Caracas Daily Journal (Jeremy Morgan): Inflation hit an annual rate of 30.9 percent last year, according to the Venezuelan Central Bank (BCV), almost half as much again as the already high 22.5 percent recorded for 2007.
Furthermore, the figure was above the forecast for inflation in 2008 of "about 27 percent" made by Finance Minister Ali Rodriguez Araque. Shortly after taking office, Rodriguez Araque raised the official inflation target from a never likely 11 percent set by his predecessor to 19.5 percent. In the end, both targets were holed well below the water line.
Price rises averaged 2.4 percent a month through 2008. As usual, inflationary pressures accelerated towards and during the festive season, with prices rising by an estimated 2.6 percent in December. The increase in the cost of living was led by food and drink (up 3.9 percent), bills in restaurants and hotels (3.8 percent) and transport (three percent). Confirmation that inflation shot up sharply last year came as both sides of industry prepared for the annual round of negotiations on collective bargaining agreements. Economists warn that seemingly inevitable large pay awards would boost inflation, which they already regard as the potential Achilles Heel of the government's economic policy.
President Hugo Chavez has urged workers to tighten belts, to which the obvious answer is why should they when gaining control of inflation is the government's task. Venezuelan Workers Confederation Secretary General Manuel Cova, who used to be a highly vocal critic of the government, returned to the fray. He said the government didn’t have the moral authority to demand austerity and cuts for the workers. Cova called for the government to cut presidential spending -- Chavez is a peripatetic traveler, always on the move to one part of the world or another -- and state expenditure. In particular, he centered on government spending for military aircraft and other war materials.

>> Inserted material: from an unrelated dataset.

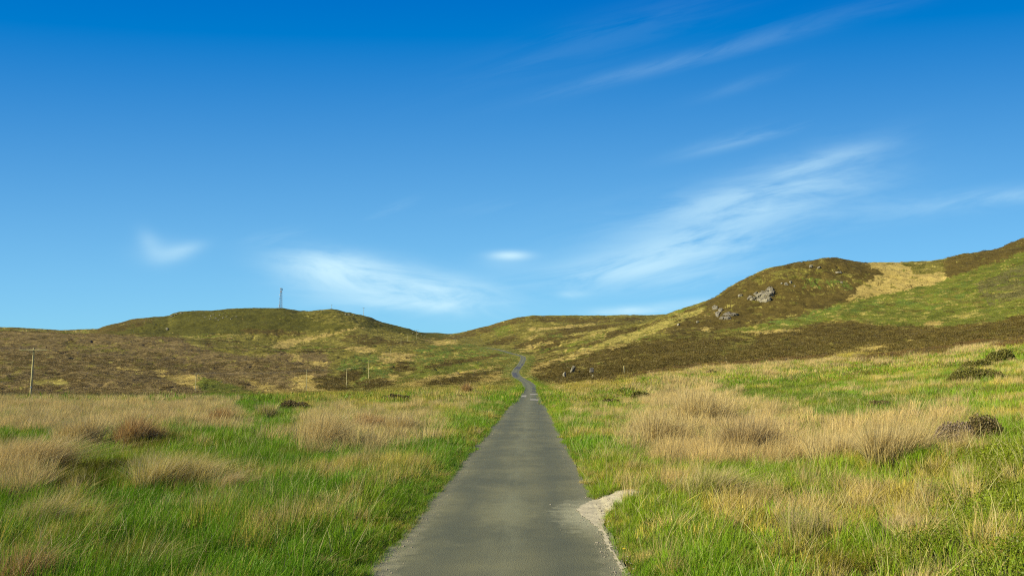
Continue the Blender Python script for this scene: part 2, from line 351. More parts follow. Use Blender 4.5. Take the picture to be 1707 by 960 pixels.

Unofficial estimates suggest that Chavez has placed orders for weapons worth at least $4 billion, and possibly half as much again, with Russian suppliers. The latest development is an agreement on three passenger aircraft, the purpose of which remains unclear. The arms shopping list is almost endless, starting with 100,000 assault rifles and extending to jet fighter bombers, helicopters, tanks, radar systems, and navy vessels. Chavez also intends to purchase three submarines from Russia.
The inevitable question is what all this is actually for. Venezuelans see themselves as a people without enemies, so the arms spending spree raises more than a few eyebrows, and all the more so amid warnings of hard times ahead as the world financial crisis squeezes oil demand and prices.
Chavez has repeatedly claimed that senior officials in Washington are plotting to assassinate him, invade Venezuela and seize its oil riches. The Bush Administration just as often denied any such plan was afoot. It remains to be seen whether Chavez will continue to depict the United States as a foe when Barack Obama assumes the presidency later this month.